Records follow. Pull out every line that contains "objects".

----------

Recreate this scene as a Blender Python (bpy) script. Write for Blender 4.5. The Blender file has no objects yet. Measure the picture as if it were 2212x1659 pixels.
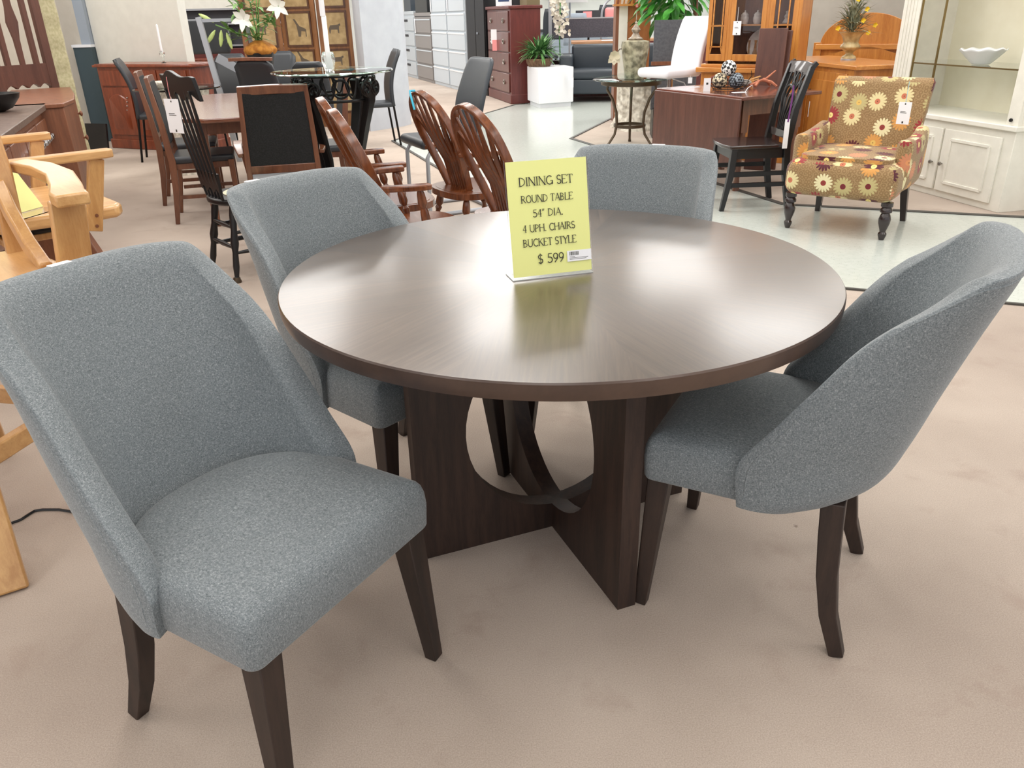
import bpy, math, random
from mathutils import Vector, Matrix
C = bpy.context.scene.collection
PI = math.pi
def R(d): return math.radians(d)
# ---------------------------------------------------------------- mesh building
class MB:
    def __init__(s): s.v=[]; s.f=[]
    def add(s,vs,fs):
        o=len(s.v); s.v+= [tuple(p) for p in vs]; s.f+=[tuple(i+o for i in f) for f in fs]; return s
    def box(s,x0,y0,z0,x1,y1,z1):
        return s.add([(x0,y0,z0),(x1,y0,z0),(x1,y1,z0),(x0,y1,z0),(x0,y0,z1),(x1,y0,z1),(x1,y1,z1),(x0,y1,z1)],
            [(3,2,1,0),(4,5,6,7),(0,1,5,4),(1,2,6,5),(2,3,7,6),(3,0,4,7)])
    def cb(s,c,d):
        return s.box(c[0]-d[0]/2,c[1]-d[1]/2,c[2]-d[2]/2,c[0]+d[0]/2,c[1]+d[1]/2,c[2]+d[2]/2)
    def beam(s,p,q,w,h,w2=None,h2=None,side=None):
        p=Vector(p);q=Vector(q);t=(q-p).normalized()
        a=Vector(side) if side else (Vector((0,0,1)).cross(t) if abs(t.z)<.99 else Vector((0,1,0)))
        a=(a-t*a.dot(t)).normalized(); b=t.cross(a)
        w2=w if w2 is None else w2; h2=h if h2 is None else h2
        vs=[]
        for c,ww,hh in((p,w,h),(q,w2,h2)):
            for i,j in((-1,-1),(1,-1),(1,1),(-1,1)): vs.append(c+a*i*ww/2+b*j*hh/2)
        return s.add(vs,[(3,2,1,0),(4,5,6,7),(0,1,5,4),(1,2,6,5),(2,3,7,6),(3,0,4,7)])
    def strip(s,pts,w,h,side):
        # rectangular section swept along points, side = direction of w
        P=[Vector(p) for p in pts]; n=len(P); vs=[]; A0=Vector(side)
        for i,p in enumerate(P):
            t=(P[min(i+1,n-1)]-P[max(i-1,0)]).normalized()
            a=(A0-t*A0.dot(t)).normalized(); b=t.cross(a)
            ww=w[i] if isinstance(w,(list,tuple)) else w; hh=h[i] if isinstance(h,(list,tuple)) else h
            for u,k in((-1,-1),(1,-1),(1,1),(-1,1)): vs.append(p+a*u*ww/2+b*k*hh/2)
        fs=[(3,2,1,0)]
        for i in range(n-1):
            for k in range(4):
                fs.append((i*4+k,i*4+(k+1)%4,i*4+4+(k+1)%4,i*4+4+k))
        m=(n-1)*4; fs.append((m,m+1,m+2,m+3))
        return s.add(vs,fs)
    def tube(s,pts,r,n=8,closed=False):
        P=[Vector(p) for p in pts]; m=len(P); vs=[]; fs=[]; prev=None
        for i,p in enumerate(P):
            if closed: t=(P[(i+1)%m]-P[i-1])
            else: t=(P[min(i+1,m-1)]-P[max(i-1,0)])
            if t.length<1e-9: t=Vector((0,0,1))
            t.normalize()
            if prev is None:
                a=t.orthogonal().normalized()
            else:
                a=prev-t*prev.dot(t)
                a=a.normalized() if a.length>1e-6 else t.orthogonal().normalized()
            prev=a; b=t.cross(a); rr=r[i] if isinstance(r,(list,tuple)) else r
            for k in range(n):
                g=2*PI*k/n; vs.append(p+a*math.cos(g)*rr+b*math.sin(g)*rr)
        q=m if closed else m-1
        for i in range(q):
            j=(i+1)%m
            for k in range(n): fs.append((i*n+k,i*n+(k+1)%n,j*n+(k+1)%n,j*n+k))
        if not closed:
            fs.append(tuple(range(n-1,-1,-1))); fs.append(tuple((m-1)*n+k for k in range(n)))
        return s.add(vs,fs)
    def lathe(s,prof,c=(0,0,0),n=24,axis=None,cap=True,sc=(1,1)):
        # prof: list of (r,z) along +Z from c (or along axis)
        c=Vector(c); ax=Vector(axis).normalized() if axis else Vector((0,0,1))
        M=Vector((0,0,1)).rotation_difference(ax).to_matrix()
        vs=[];fs=[];m=len(prof)
        for r,z in prof:
            for k in range(n):
                g=2*PI*k/n; vs.append(c+M@Vector((r*math.cos(g)*sc[0],r*math.sin(g)*sc[1],z)))
        for i in range(m-1):
            for k in range(n): fs.append((i*n+k,i*n+(k+1)%n,(i+1)*n+(k+1)%n,(i+1)*n+k))
        if cap:
            fs.append(tuple(range(n-1,-1,-1))); fs.append(tuple((m-1)*n+k for k in range(n)))
        return s.add(vs,fs)
    def prism(s,poly,z0,z1,f=None):
        # poly (x,y) list ccw; f maps (x,y,z)->point
        f=f or (lambda x,y,z:(x,y,z)); n=len(poly)
        vs=[f(x,y,z0) for x,y in poly]+[f(x,y,z1) for x,y in poly]
        return s.add(vs,[tuple(range(n-1,-1,-1)),tuple(range(n,2*n))]+[(i,(i+1)%n,n+(i+1)%n,n+i) for i in range(n)])
    def grid(s,fn,nu,nv,cu=False,cv=False):
        vs=[fn(i/(nu if cu else nu-1),j/(nv if cv else nv-1)) for i in range(nu) for j in range(nv)]
        fs=[]
        for i in range(nu if cu else nu-1):
            for j in range(nv if cv else nv-1):
                a=i*nv+j;b=i*nv+(j+1)%nv;c=((i+1)%nu)*nv+(j+1)%nv;d=((i+1)%nu)*nv+j
                fs.append((a,d,c,b))
        return s.add(vs,fs)
    def ball(s,c,r,n=16,m=10,sc=(1,1,1)):
        return s.grid(lambda u,v:(c[0]+r*sc[0]*math.sin(PI*(.001+.998*v))*math.cos(2*PI*u),c[1]+r*sc[1]*math.sin(PI*(.001+.998*v))*math.sin(2*PI*u),c[2]-r*sc[2]*math.cos(PI*(.001+.998*v))),n,m,cu=True)
    def leaf(s,p,d,L,w,up=(0,0,1),bend=.2,seg=4):
        p=Vector(p);d=Vector(d).normalized();u=Vector(up);a=d.cross(u)
        if a.length<1e-3: a=d.orthogonal()
        a.normalize();n=a.cross(d);vs=[];fs=[]
        for i in range(seg+1):
            t=i/seg;ww=w*math.sin(PI*min(1,.08+t*.92))**.8/2;c=p+d*L*t-n*bend*L*t*t*(1 if n.z>0 else -1)
            vs+= [c-a*ww+n*ww*.25,c,c+a*ww+n*ww*.25]
        for i in range(seg):
            o=i*3; fs+=[(o,o+1,o+4,o+3),(o+1,o+2,o+5,o+4)]
        return s.add(vs,fs)
    def rbox(s,x0,y0,z0,x1,y1,z1,r=.02,k=4):
        # rounded box as superellipsoid-like grid
        cx,cy,cz=(x0+x1)/2,(y0+y1)/2,(z0+z1)/2;hx,hy,hz=abs(x1-x0)/2,abs(y1-y0)/2,abs(z1-z0)/2
        r=min(r,hx,hy,hz)
        ring=[]
        for q in range(4):
            sx=(1,-1,-1,1)[q];sy=(1,1,-1,-1)[q]
            for i in range(k+1):
                g=PI/2*q+PI/2*i/k; ring.append((sx*(hx-r),sy*(hy-r),math.cos(g),math.sin(g)))
        vs=[];m=len(ring)
        lv=[(-hz+r-r*math.cos(PI/2*i/k),r*math.sin(PI/2*i/k)) for i in range(k+1)]+[(hz-r+r*math.sin(PI/2*i/k),r*math.cos(PI/2*i/k)) for i in range(k+1)]
        for z,rr in lv:
            for bx,by,cg,sg in ring: vs.append((cx+bx+rr*cg,cy+by+rr*sg,cz+z))
        fs=[tuple(range(m-1,-1,-1)),tuple((len(lv)-1)*m+i for i in range(m))]
        for j in range(len(lv)-1):
            for i in range(m): fs.append((j*m+i,j*m+(i+1)%m,(j+1)*m+(i+1)%m,(j+1)*m+i))
        return s.add(vs,fs)
    def rot(s,ang,axis='Z',c=(0,0,0),start=0):
        M=Matrix.Rotation(ang,3,axis);c=Vector(c)
        for i in range(start,len(s.v)): s.v[i]=tuple(M@(Vector(s.v[i])-c)+c)
        return s
    def move(s,d,start=0):
        for i in range(start,len(s.v)): s.v[i]=tuple(Vector(s.v[i])+Vector(d))
        return s
    def obj(s,name,mat,parent=None,bevel=0,ang=35,sub=0,uv=False,label=None,thick=0,kind=None):
        me=bpy.data.meshes.new(name); me.from_pydata(s.v,[],s.f); me.validate()
        me.polygons.foreach_set('use_smooth',[True]*len(me.polygons))
        me.update()
        try: me.set_sharp_from_angle(angle=R(ang))
        except Exception: pass
        if uv:
            l=me.uv_layers.new(name='UVMap')
            for p in me.polygons:
                n=p.normal;ax=max(range(3),key=lambda i:abs(n[i])*(1.15 if i==0 else 1))
                for li in p.loop_indices:
                    c=me.vertices[me.loops[li].vertex_index].co
                    l.data[li].uv=(c.y,c.z) if ax==0 else ((c.x+.43,c.z+.21) if ax==1 else (c.y,c.x-.17))
        me.materials.append(mat)
        o=bpy.data.objects.new(name,me); C.objects.link(o)
        if parent: o.parent=parent
        if bevel:
            b=o.modifiers.new('bevel','BEVEL'); b.width=bevel; b.segments=2; b.limit_method='ANGLE'; b.angle_limit=R(40)
        if thick:
            b=o.modifiers.new('solid','SOLIDIFY'); b.thickness=thick; b.offset=0
        if sub:
            b=o.modifiers.new('sub','SUBSURF'); b.levels=sub; b.render_levels=sub
        if label: o['label']=label
        if kind: o['kind']=kind
        return o
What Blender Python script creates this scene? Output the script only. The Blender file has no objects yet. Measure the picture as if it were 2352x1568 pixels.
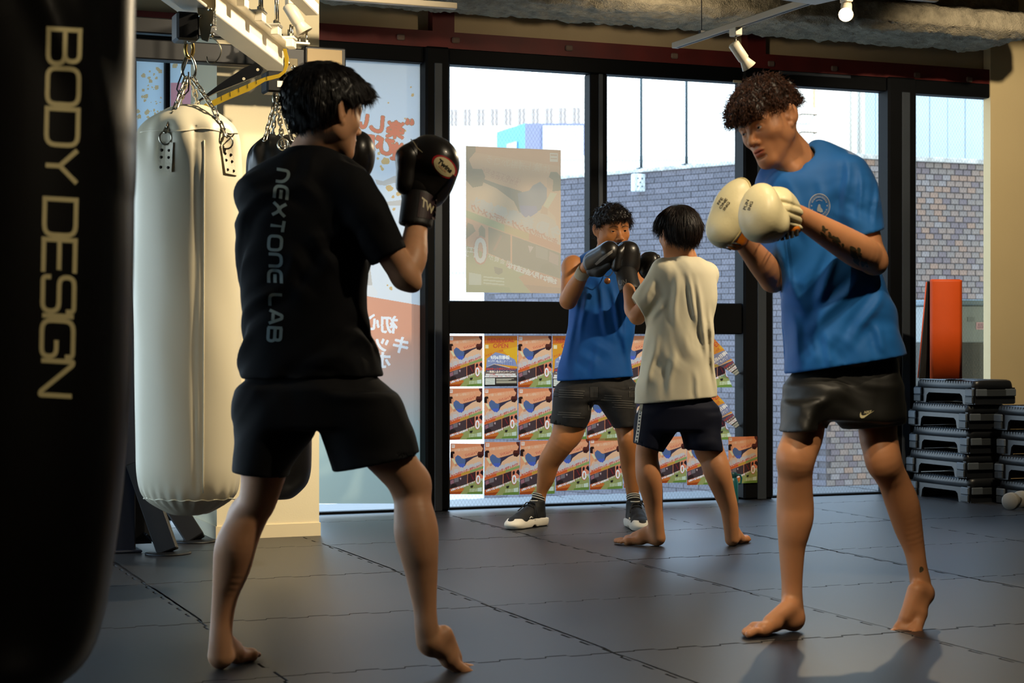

----------

# ANSWER TO THE EXERCISE
Recreate this scene as a Blender Python (bpy) script. Write for Blender 4.5. The Blender file has no objects yet. Measure the picture as if it were 2212x1659 pixels.
        o=bpy.data.objects.new(name,me); C.objects.link(o)
What Blender Python script creates this scene? Output the script only. The Blender file has no objects yet. Measure the picture as if it were 2352x1568 pixels.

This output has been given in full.